Con una scala di priorità inedita, dopo aver preso le misure sul campo televisivo la Rai ha ora messo un piede più che ufficiale nel mondo delle produzioni per la rete con Ray . Cioè prima ha incorporato autori della rete nei suoi canali ortodossi, ovvero le tre reti generaliste, poi ha dato vita ad una piattaforma che ospiti sia quei prodotti già passati in tv, che nuovi acquisti che infine altre serie già edite ma comunque rimesse online su quel canale.
Comunque sia con Ray si apre un universo di nuove possibilità. La Rai è infatti il primo produttore e distributore per il cinema italiano e il primo produttore e distributore per la televisione: ora ha deciso di cominciare ad interessarsi della rete, cioè ha deciso che quel campo audiovisivo non va tralasciato, di fatto nobilitandolo (agli occhi di chi non lo ritiene nobile) e posizionandosi. Tutte le imprese simili tentate in Italia (da FlopTv in poi) potrebbero beneficiare dell’ondata di interesse che un investimento Rai comporta, dall’altra hanno l’obbligo di cominciare a fare sul serio per reggere la concorrenza. Ovviamente il servizio pubblico intende diventare il primo produttore e distributore anche in quel settore.
Alla sua partenza Ray propone Zio Gianni e Il candidato , le webserie che ha mandato direttamente in televisione, oltre al già edito spin-off di Una grande famiglia, e le webserie acquistate Under e Elba, di cui avevamo già parlato. In più ha il trailer di un paio di progetti che si vedranno tra poco, un concorso, un bando (con il premio Solinas per la sceneggiatura) e le repliche di Braccialetti rossi. Quest’ultimo, tra tutti, è l’unico prodotto che non ha nulla a che vedere con la rete ma che, è lecito supporlo, viene identificato in target e quindi inserito nell’offerta.

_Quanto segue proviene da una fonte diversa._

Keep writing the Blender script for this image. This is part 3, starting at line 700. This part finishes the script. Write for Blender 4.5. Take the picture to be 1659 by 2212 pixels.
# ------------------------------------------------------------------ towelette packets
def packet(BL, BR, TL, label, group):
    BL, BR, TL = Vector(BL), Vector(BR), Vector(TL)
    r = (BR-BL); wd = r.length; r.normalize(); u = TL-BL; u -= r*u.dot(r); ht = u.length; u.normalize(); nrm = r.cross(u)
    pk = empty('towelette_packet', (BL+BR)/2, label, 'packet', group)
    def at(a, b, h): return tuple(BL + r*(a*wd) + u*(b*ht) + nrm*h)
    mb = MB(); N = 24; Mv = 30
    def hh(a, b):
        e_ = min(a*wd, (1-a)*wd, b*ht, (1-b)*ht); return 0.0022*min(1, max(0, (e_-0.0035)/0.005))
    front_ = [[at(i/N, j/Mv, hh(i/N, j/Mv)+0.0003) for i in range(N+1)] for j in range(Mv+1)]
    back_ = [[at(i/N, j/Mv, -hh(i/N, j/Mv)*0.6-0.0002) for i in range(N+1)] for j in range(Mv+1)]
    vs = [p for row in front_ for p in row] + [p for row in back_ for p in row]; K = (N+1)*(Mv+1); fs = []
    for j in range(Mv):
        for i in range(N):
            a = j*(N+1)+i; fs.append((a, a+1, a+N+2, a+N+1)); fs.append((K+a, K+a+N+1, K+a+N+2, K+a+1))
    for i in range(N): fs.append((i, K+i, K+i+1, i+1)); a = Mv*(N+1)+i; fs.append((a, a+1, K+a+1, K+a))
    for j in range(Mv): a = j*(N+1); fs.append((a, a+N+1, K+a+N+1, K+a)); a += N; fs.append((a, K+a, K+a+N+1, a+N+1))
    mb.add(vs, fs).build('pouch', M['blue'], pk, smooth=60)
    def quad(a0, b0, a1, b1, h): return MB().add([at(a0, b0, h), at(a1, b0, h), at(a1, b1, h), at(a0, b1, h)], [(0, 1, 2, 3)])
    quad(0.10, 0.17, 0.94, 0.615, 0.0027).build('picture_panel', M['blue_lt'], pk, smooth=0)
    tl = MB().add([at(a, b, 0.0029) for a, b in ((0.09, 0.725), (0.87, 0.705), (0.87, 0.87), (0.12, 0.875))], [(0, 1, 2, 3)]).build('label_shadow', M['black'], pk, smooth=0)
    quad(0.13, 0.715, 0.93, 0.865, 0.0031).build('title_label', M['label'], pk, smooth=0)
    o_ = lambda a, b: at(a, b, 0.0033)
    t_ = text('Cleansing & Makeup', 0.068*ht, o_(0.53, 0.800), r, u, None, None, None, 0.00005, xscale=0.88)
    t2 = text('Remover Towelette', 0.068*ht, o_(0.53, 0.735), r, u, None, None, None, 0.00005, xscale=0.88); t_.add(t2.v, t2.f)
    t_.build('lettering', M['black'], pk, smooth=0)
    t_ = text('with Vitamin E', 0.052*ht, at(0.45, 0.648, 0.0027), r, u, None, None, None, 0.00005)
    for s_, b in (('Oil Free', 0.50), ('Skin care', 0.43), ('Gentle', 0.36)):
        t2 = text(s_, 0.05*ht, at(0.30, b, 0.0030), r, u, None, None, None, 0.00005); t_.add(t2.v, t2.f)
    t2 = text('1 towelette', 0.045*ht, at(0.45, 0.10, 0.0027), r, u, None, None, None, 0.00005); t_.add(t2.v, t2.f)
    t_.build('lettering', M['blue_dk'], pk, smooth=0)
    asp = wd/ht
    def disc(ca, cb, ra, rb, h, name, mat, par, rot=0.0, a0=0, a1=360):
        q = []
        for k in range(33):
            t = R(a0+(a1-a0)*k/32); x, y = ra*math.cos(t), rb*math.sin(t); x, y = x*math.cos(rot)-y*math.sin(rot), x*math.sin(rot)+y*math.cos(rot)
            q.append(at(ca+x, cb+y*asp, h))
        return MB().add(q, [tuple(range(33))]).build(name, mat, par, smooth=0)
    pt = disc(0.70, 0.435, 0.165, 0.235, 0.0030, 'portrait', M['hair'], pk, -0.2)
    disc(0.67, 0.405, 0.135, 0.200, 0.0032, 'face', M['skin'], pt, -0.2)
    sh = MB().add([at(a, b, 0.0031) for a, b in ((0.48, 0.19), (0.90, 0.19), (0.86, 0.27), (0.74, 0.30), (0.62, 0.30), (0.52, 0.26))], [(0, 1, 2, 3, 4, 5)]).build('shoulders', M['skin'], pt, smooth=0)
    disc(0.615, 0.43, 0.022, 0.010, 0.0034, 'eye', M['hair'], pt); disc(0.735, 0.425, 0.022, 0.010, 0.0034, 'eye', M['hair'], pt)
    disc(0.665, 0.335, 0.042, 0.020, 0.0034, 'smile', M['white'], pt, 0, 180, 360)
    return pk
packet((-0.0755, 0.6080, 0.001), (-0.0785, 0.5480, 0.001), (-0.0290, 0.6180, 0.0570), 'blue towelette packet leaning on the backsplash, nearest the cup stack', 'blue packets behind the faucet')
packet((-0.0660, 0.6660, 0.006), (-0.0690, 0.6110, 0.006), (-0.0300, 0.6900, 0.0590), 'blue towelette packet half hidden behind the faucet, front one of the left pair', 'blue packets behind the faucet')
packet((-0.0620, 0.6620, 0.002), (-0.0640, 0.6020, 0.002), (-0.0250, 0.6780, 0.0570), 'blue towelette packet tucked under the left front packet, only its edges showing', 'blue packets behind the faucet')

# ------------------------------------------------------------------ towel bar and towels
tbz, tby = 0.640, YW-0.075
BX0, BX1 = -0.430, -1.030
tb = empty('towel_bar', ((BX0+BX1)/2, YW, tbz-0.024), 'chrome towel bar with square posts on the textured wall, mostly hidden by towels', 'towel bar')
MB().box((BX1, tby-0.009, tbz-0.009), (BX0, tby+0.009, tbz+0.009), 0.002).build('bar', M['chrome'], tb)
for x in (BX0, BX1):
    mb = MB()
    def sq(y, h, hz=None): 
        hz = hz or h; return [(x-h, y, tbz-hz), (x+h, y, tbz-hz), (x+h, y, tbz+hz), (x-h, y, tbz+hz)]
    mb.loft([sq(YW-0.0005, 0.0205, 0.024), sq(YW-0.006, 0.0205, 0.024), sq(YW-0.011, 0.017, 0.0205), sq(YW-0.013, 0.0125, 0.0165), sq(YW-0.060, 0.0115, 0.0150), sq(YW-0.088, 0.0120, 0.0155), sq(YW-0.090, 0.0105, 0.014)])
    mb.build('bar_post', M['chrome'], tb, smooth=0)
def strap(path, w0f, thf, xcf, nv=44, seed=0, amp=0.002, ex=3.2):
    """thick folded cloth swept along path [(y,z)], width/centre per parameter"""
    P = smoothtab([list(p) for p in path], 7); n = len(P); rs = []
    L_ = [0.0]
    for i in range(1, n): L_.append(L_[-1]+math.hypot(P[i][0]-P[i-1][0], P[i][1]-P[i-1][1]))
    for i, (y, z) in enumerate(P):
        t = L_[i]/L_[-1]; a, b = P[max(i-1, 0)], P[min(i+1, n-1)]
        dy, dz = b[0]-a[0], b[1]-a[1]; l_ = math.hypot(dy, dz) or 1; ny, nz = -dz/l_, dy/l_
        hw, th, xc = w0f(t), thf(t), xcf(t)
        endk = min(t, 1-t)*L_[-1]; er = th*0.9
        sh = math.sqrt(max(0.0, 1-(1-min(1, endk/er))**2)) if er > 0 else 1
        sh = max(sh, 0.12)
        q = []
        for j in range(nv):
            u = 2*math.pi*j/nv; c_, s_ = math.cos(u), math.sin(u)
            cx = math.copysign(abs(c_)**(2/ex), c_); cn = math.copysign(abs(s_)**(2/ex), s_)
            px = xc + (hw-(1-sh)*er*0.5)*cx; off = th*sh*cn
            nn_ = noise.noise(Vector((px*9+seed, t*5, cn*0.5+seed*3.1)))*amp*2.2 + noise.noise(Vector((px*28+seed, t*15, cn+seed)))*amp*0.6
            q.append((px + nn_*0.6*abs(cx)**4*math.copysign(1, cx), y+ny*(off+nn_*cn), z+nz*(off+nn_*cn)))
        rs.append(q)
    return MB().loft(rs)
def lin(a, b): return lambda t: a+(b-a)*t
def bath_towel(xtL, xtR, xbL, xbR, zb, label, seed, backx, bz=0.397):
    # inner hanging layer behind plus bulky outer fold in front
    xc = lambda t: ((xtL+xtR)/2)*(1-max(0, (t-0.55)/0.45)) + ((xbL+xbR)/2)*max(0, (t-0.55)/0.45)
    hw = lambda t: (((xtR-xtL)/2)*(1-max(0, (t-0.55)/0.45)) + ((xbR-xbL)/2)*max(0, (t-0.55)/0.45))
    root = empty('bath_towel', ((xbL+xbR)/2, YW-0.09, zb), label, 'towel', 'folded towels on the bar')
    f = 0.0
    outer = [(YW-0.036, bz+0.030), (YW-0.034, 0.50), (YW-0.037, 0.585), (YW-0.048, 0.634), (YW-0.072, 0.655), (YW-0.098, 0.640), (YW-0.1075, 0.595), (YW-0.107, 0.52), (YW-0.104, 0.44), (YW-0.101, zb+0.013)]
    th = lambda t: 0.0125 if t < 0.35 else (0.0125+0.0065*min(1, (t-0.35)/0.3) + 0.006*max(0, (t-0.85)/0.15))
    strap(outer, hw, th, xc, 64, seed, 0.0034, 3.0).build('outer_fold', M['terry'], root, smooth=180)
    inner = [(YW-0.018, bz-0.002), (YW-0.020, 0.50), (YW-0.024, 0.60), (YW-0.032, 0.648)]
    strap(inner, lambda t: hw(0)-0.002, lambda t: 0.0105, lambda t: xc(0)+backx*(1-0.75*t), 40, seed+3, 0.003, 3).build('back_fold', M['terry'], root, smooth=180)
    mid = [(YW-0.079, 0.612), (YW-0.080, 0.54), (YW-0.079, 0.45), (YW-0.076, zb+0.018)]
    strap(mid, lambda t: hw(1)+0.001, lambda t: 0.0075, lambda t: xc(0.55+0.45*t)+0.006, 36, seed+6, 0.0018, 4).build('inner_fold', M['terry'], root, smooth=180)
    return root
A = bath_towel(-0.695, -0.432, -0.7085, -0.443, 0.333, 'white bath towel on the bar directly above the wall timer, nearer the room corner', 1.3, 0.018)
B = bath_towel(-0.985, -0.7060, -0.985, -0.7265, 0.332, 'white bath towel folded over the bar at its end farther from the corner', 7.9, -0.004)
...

Di certo molto di tutto ciò è in realtà proiettato nel futuro, non è infatti difficile comprendere come al momento Ray sia in realtà solo un redesign che aggrega in maniera diversa (e sotto un altro sotto-brand) video che erano bene o male già disponibili sia sul sito Rai.tv che in giro per la rete, ad ora cioè non propone davvero niente di nuovo (infatti è in versione “beta”). Non solo, non si tratta nemmeno di un vero braccio dell’azienda, come lo sono RaiFiction o RaiCinema, è solo un marchio sotto il quale finiscono prodotti sponsorizzati, acquistati o realizzati in altri settori del servizio pubblico. Lo stesso lo sforzo di cominciare a dare un’identità autonoma a queste produzioni, posizionandole online e non facendole per forza rientrare in altre categorie è importante.
La Rai prima ha pensato che le webserie potessero essere dei prodotti televisivi di rapido consumo in rete (Ombrelloni), poi ha creduto potessero risolvere palinsesti (e in parte l’hanno fatto) e ora finalmente sembra convincersi che possano avere una loro dignità e non solo, che la rete sia un luogo in cui guardare qualcosa che è stato girato per essa da persone che la conoscono con in mente quella collocazione.
In buona sostanza la sola esistenza di Ray è l’ammissione che internet non è un luogo di transizione in cui si dà vita a materiale che poi finirà altrove o in cui finiscono produzioni pensate con la testa da tv, ma un settore a sé in cui i prodotti possono nascere e morire, vivere e guadagnare. Un pensiero non certo nuovo né innovativo ma che, se attribuito alla più grande industria culturale del nostro paese (un vero pachiderma), è una rivoluzione.